▶ Problem
Search the records for the word "camera" and pick out every line that has it.

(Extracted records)
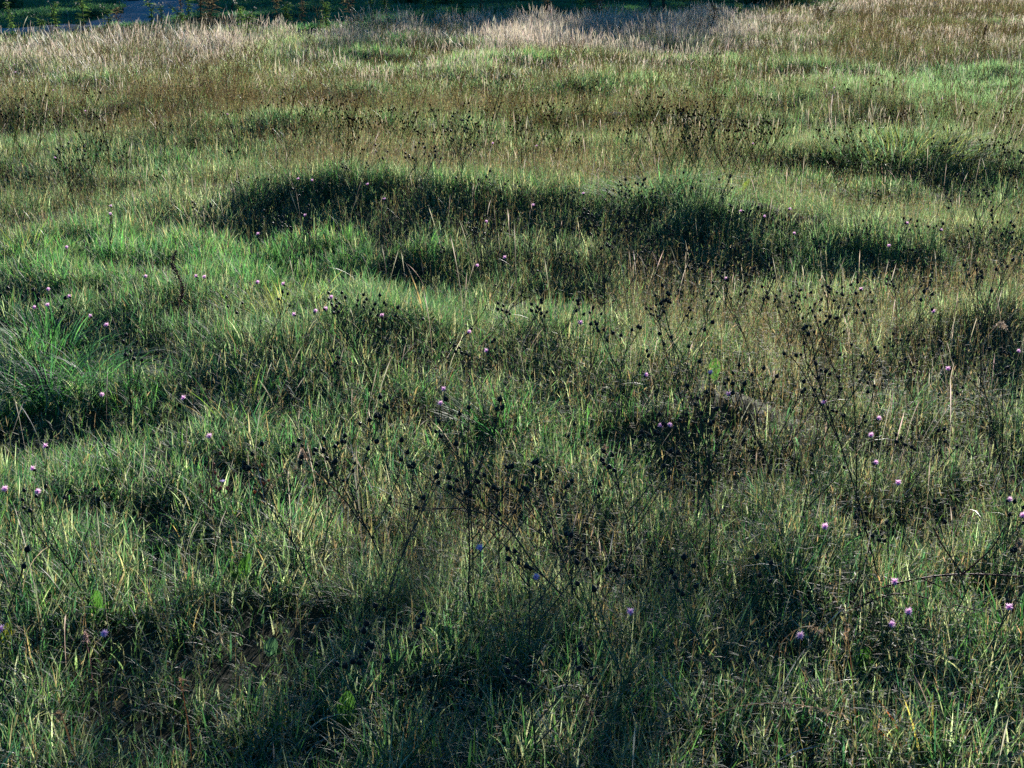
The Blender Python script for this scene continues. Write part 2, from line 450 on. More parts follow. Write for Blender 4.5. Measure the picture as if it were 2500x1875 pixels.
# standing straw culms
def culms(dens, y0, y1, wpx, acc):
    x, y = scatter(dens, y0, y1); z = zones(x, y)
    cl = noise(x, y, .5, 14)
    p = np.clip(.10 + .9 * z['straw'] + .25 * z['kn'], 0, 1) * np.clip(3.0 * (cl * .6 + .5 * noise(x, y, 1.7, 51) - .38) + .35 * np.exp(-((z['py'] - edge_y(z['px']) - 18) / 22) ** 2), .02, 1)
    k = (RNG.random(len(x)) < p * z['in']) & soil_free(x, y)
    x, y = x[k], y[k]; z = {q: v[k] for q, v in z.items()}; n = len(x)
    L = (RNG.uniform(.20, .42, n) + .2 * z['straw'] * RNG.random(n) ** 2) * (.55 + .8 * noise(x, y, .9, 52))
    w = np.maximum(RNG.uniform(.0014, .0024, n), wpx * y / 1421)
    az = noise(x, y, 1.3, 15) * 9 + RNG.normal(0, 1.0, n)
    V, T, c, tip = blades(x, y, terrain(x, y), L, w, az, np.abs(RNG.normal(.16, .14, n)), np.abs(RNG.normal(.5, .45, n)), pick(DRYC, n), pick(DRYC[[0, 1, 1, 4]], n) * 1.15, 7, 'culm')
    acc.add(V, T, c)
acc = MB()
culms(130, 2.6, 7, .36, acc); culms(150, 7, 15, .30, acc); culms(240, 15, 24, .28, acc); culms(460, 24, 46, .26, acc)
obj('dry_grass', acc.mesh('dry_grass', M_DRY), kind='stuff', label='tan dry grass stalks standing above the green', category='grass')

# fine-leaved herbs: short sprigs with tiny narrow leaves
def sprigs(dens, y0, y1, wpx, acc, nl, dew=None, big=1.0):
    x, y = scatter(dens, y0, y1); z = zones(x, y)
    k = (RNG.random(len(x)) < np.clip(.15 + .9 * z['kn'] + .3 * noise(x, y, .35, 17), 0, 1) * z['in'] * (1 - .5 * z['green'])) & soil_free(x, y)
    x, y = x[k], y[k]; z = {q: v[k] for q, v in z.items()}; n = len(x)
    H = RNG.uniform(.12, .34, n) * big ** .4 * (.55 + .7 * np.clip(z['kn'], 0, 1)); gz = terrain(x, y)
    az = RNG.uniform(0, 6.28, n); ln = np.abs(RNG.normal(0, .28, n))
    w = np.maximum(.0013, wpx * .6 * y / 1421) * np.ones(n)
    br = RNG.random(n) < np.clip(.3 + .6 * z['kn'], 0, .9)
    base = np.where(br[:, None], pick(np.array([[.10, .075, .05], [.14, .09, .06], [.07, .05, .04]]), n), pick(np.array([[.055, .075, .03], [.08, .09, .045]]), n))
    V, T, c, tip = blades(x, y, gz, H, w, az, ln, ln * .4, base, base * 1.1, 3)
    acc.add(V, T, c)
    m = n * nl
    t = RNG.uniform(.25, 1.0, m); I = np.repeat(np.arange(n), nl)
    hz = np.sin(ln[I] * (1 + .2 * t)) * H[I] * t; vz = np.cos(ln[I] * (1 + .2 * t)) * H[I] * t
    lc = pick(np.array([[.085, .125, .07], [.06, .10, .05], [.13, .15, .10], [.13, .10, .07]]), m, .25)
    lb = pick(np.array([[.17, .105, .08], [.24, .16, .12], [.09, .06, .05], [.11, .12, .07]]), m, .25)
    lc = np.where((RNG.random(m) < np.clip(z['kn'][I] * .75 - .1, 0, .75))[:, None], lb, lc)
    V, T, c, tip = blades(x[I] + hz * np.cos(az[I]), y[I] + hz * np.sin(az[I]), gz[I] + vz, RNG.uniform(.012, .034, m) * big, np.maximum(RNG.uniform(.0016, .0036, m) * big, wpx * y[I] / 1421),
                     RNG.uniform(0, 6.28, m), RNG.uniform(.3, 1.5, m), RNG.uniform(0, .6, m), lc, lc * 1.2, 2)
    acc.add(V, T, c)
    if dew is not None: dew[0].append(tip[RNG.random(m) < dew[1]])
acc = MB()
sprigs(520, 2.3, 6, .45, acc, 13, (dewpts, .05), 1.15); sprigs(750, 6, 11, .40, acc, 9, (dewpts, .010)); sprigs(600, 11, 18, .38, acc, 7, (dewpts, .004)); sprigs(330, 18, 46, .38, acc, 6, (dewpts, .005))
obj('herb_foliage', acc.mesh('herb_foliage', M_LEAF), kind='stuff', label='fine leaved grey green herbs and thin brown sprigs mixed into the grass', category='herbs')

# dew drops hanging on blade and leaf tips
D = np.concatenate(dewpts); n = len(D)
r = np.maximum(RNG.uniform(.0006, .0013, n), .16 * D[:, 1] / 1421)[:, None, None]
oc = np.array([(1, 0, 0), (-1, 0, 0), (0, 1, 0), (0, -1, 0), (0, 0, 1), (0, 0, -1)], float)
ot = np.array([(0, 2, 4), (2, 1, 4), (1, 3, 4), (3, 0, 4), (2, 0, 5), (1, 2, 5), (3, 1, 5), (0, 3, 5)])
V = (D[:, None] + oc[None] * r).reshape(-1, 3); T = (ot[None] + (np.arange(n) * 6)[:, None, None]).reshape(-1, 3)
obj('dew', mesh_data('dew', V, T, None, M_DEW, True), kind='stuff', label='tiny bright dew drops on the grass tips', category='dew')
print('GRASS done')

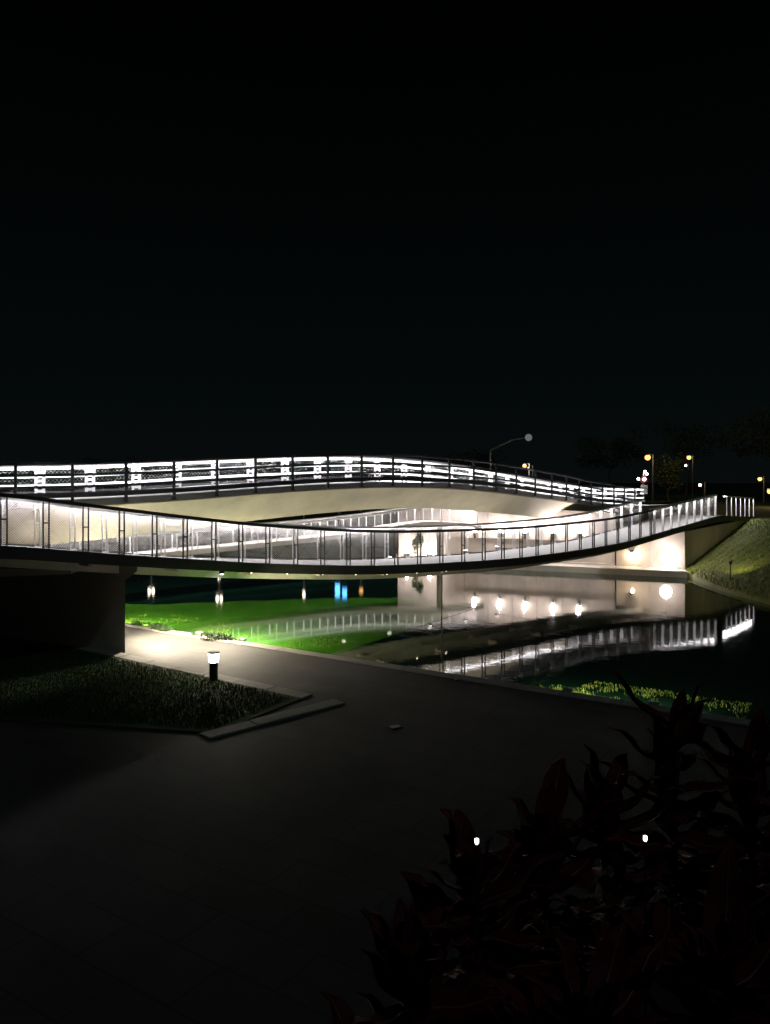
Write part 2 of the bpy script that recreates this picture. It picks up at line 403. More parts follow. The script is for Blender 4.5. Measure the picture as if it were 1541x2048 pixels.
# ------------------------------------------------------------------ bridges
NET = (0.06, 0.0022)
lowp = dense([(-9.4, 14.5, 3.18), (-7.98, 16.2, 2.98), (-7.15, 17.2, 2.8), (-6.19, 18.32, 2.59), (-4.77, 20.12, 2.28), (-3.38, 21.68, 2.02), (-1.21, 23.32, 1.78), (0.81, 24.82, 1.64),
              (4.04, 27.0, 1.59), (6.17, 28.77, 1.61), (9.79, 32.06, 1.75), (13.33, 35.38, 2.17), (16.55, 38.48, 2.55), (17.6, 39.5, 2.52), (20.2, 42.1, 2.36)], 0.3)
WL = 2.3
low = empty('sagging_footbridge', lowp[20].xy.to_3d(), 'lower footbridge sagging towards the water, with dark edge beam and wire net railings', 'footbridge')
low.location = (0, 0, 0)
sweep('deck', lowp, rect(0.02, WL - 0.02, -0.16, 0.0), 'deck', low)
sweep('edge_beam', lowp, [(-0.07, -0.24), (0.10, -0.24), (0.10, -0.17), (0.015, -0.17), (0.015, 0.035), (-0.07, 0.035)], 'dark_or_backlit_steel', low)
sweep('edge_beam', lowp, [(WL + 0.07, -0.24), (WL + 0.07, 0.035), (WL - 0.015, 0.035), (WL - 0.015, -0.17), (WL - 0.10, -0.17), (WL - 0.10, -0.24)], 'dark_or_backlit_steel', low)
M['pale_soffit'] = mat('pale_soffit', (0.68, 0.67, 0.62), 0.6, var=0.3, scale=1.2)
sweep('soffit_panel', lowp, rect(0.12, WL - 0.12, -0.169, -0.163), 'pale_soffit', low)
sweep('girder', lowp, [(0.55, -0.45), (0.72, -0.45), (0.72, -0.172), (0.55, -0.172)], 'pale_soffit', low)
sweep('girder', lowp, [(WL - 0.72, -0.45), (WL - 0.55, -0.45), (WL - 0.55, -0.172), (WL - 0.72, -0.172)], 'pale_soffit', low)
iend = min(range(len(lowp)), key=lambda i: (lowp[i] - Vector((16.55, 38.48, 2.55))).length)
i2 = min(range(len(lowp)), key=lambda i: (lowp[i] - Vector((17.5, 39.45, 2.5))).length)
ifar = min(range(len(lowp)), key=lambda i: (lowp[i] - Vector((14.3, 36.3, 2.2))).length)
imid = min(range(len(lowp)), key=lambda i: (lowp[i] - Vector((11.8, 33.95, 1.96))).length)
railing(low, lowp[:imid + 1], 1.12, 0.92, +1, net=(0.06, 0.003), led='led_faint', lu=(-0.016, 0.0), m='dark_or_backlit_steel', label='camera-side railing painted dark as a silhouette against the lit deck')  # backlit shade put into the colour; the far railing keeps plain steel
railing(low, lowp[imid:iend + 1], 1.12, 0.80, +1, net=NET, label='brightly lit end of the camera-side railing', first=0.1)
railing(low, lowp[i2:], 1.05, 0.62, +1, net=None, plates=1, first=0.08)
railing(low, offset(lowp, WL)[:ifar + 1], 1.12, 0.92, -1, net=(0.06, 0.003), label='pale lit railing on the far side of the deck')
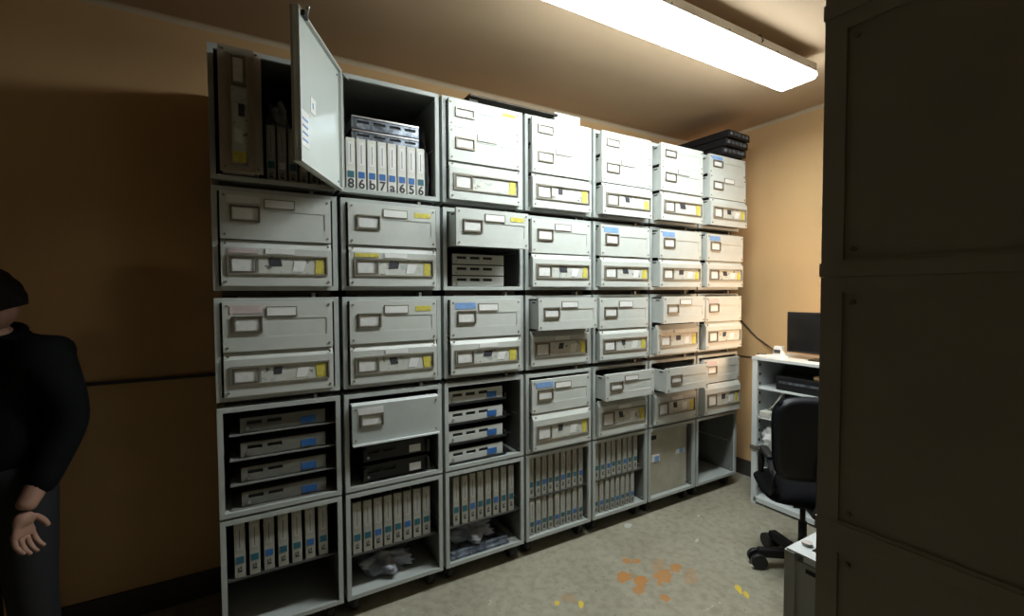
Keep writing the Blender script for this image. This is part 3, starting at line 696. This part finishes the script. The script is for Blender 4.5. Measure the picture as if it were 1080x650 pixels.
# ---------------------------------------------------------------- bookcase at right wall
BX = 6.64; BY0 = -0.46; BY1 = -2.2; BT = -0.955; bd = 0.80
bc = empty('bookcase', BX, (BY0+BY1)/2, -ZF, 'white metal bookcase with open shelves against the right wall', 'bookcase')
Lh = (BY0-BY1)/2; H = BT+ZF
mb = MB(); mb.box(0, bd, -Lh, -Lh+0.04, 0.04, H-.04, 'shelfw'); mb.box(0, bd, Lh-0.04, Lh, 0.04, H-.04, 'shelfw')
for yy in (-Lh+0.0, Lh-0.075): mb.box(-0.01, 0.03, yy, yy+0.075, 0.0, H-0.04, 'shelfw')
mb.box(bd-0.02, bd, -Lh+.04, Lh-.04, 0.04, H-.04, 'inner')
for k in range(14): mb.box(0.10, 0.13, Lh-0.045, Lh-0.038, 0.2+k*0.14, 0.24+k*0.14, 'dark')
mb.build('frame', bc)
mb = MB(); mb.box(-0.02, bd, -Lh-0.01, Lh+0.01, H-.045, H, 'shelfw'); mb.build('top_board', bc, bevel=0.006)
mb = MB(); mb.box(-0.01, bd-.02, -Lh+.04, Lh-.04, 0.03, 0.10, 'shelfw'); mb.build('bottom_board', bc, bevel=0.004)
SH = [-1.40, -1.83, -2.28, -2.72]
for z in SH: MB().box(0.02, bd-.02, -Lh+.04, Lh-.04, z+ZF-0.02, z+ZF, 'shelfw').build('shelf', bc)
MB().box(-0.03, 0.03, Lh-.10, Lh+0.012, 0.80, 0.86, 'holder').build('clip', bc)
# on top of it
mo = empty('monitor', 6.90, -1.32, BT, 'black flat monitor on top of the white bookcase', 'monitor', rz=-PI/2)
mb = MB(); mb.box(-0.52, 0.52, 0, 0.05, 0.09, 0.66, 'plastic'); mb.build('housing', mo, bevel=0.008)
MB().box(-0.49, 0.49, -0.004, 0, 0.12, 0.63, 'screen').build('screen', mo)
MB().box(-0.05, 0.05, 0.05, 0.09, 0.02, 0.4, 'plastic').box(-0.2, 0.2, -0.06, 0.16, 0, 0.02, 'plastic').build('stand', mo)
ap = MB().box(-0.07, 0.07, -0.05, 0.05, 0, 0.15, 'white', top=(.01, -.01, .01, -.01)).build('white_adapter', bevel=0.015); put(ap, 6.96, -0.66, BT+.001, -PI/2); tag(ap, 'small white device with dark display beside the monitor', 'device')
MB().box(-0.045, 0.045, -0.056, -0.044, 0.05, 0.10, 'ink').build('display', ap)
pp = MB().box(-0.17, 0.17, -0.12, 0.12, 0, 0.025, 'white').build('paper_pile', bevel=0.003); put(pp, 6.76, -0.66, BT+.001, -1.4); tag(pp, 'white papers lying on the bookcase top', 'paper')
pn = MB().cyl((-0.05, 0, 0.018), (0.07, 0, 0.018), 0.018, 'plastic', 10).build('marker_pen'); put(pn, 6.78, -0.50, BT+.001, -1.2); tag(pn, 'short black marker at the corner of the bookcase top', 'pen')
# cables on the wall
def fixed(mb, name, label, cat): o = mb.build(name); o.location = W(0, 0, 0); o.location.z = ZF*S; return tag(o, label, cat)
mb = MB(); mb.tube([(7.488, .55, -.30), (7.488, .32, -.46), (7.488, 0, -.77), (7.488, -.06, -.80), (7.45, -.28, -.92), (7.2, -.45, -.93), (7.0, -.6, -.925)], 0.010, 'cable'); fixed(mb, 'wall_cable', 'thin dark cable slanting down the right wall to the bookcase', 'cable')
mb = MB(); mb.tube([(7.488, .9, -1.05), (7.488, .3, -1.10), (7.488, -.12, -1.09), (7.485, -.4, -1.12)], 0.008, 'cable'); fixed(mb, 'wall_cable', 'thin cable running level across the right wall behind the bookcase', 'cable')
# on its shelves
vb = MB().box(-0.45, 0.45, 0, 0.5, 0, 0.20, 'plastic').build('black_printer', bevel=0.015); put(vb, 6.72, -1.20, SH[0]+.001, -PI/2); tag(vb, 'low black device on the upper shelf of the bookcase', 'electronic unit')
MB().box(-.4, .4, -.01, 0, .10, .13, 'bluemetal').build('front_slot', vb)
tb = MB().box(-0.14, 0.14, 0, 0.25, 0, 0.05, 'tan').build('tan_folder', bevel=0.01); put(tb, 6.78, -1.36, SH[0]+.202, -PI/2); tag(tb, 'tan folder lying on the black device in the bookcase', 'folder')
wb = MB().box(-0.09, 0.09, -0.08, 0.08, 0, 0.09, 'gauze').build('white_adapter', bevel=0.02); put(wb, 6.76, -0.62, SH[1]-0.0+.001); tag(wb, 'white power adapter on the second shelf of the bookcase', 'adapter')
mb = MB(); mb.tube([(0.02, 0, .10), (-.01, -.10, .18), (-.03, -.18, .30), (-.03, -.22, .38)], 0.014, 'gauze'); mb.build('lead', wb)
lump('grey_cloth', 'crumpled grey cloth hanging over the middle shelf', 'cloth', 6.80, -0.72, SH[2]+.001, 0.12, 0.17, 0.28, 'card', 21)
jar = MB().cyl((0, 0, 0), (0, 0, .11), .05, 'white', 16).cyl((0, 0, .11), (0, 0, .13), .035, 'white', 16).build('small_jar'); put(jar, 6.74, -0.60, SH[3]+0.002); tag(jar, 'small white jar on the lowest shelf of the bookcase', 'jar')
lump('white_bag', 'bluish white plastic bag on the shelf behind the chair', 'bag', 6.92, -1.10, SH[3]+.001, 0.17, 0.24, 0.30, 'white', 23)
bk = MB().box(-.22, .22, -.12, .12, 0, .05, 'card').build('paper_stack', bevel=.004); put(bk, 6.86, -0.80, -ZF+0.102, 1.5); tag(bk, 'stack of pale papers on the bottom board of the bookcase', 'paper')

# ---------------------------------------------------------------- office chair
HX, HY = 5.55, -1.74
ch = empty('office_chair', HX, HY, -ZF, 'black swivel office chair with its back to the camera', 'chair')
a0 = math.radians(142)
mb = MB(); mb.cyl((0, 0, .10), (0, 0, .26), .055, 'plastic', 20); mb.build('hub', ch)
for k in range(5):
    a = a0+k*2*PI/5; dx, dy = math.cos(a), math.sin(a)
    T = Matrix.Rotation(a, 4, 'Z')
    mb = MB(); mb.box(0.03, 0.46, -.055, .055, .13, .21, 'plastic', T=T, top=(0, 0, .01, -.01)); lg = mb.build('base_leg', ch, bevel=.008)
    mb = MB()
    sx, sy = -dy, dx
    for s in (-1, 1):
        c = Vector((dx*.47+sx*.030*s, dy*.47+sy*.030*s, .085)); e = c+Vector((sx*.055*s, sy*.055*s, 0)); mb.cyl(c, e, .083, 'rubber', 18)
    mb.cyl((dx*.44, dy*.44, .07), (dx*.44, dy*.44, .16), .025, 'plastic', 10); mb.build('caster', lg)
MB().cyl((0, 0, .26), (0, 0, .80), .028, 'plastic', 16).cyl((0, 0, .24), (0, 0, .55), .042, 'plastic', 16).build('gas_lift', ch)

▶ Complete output
railing(low, lowp[:imid + 1], 1.12, 0.92, +1, net=(0.06, 0.003), led='led_faint', lu=(-0.016, 0.0), m='dark_or_backlit_steel', label='camera-side railing painted dark as a silhouette against the lit deck')  # backlit shade put into the colour; the far railing keeps plain steel
railing(low, lowp[imid:iend + 1], 1.12, 0.80, +1, net=NET, label='brightly lit end of the camera-side railing', first=0.1)
ch = empty('office_chair', HX, HY, -ZF, 'black swivel office chair with its back to the camera', 'chair')